Problem to solve » Write out the data below in full, unchanged, minus the images.

Supplied data »
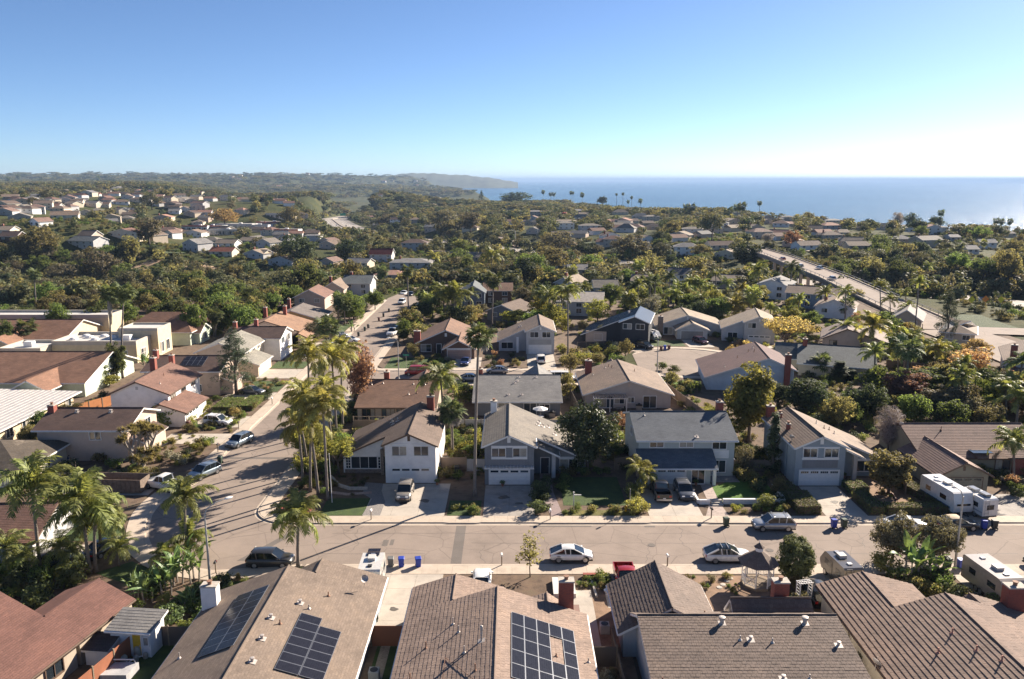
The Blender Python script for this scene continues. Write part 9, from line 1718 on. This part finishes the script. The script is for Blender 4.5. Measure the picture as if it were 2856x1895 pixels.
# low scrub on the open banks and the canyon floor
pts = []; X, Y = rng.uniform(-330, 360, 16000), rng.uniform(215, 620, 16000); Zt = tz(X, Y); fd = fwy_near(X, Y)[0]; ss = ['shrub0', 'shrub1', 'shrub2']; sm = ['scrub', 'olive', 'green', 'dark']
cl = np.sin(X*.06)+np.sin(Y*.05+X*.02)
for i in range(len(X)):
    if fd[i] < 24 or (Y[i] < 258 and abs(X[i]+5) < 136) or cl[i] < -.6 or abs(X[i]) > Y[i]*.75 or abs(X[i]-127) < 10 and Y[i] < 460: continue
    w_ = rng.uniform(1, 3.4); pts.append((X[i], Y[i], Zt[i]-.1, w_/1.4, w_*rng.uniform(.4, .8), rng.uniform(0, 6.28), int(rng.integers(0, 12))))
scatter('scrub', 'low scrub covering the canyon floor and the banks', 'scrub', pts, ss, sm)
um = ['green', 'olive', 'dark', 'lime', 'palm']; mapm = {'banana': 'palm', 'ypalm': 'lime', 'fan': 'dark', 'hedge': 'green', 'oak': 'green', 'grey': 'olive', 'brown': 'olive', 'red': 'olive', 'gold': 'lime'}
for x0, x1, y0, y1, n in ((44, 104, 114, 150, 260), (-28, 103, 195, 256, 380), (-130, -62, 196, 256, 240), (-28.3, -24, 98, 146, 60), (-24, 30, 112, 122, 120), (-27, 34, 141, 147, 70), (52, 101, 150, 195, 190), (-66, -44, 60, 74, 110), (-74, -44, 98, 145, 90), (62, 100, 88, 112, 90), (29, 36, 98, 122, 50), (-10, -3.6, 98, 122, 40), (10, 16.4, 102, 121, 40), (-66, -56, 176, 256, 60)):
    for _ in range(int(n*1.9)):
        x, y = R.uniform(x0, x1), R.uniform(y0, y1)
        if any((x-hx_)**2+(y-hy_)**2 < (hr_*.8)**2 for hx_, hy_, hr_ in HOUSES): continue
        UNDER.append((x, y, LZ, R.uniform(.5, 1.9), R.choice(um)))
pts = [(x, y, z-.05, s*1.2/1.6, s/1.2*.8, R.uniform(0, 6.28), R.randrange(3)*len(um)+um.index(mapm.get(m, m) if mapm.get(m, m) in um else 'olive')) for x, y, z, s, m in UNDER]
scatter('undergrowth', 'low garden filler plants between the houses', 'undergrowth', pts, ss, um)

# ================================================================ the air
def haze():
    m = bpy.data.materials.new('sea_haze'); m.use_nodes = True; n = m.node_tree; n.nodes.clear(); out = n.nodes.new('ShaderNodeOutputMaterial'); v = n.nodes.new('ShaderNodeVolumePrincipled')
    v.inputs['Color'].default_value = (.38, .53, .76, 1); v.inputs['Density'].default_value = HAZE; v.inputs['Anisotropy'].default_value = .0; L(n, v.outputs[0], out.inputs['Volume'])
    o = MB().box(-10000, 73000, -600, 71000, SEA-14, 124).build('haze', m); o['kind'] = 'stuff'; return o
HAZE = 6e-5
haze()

Solved problem »
The Blender Python script for this scene continues. Write part 9, from line 1718 on. This part finishes the script. The script is for Blender 4.5. Measure the picture as if it were 2856x1895 pixels.
# low scrub on the open banks and the canyon floor
pts = []; X, Y = rng.uniform(-330, 360, 16000), rng.uniform(215, 620, 16000); Zt = tz(X, Y); fd = fwy_near(X, Y)[0]; ss = ['shrub0', 'shrub1', 'shrub2']; sm = ['scrub', 'olive', 'green', 'dark']
cl = np.sin(X*.06)+np.sin(Y*.05+X*.02)
for i in range(len(X)):
    if fd[i] < 24 or (Y[i] < 258 and abs(X[i]+5) < 136) or cl[i] < -.6 or abs(X[i]) > Y[i]*.75 or abs(X[i]-127) < 10 and Y[i] < 460: continue
    w_ = rng.uniform(1, 3.4); pts.append((X[i], Y[i], Zt[i]-.1, w_/1.4, w_*rng.uniform(.4, .8), rng.uniform(0, 6.28), int(rng.integers(0, 12))))
scatter('scrub', 'low scrub covering the canyon floor and the banks', 'scrub', pts, ss, sm)
um = ['green', 'olive', 'dark', 'lime', 'palm']; mapm = {'banana': 'palm', 'ypalm': 'lime', 'fan': 'dark', 'hedge': 'green', 'oak': 'green', 'grey': 'olive', 'brown': 'olive', 'red': 'olive', 'gold': 'lime'}
for x0, x1, y0, y1, n in ((44, 104, 114, 150, 260), (-28, 103, 195, 256, 380), (-130, -62, 196, 256, 240), (-28.3, -24, 98, 146, 60), (-24, 30, 112, 122, 120), (-27, 34, 141, 147, 70), (52, 101, 150, 195, 190), (-66, -44, 60, 74, 110), (-74, -44, 98, 145, 90), (62, 100, 88, 112, 90), (29, 36, 98, 122, 50), (-10, -3.6, 98, 122, 40), (10, 16.4, 102, 121, 40), (-66, -56, 176, 256, 60)):
    for _ in range(int(n*1.9)):
        x, y = R.uniform(x0, x1), R.uniform(y0, y1)
        if any((x-hx_)**2+(y-hy_)**2 < (hr_*.8)**2 for hx_, hy_, hr_ in HOUSES): continue
        UNDER.append((x, y, LZ, R.uniform(.5, 1.9), R.choice(um)))
pts = [(x, y, z-.05, s*1.2/1.6, s/1.2*.8, R.uniform(0, 6.28), R.randrange(3)*len(um)+um.index(mapm.get(m, m) if mapm.get(m, m) in um else 'olive')) for x, y, z, s, m in UNDER]
scatter('undergrowth', 'low garden filler plants between the houses', 'undergrowth', pts, ss, um)

# ================================================================ the air
def haze():
    m = bpy.data.materials.new('sea_haze'); m.use_nodes = True; n = m.node_tree; n.nodes.clear(); out = n.nodes.new('ShaderNodeOutputMaterial'); v = n.nodes.new('ShaderNodeVolumePrincipled')
    v.inputs['Color'].default_value = (.38, .53, .76, 1); v.inputs['Density'].default_value = HAZE; v.inputs['Anisotropy'].default_value = .0; L(n, v.outputs[0], out.inputs['Volume'])
    o = MB().box(-10000, 73000, -600, 71000, SEA-14, 124).build('haze', m); o['kind'] = 'stuff'; return o
HAZE = 6e-5
haze()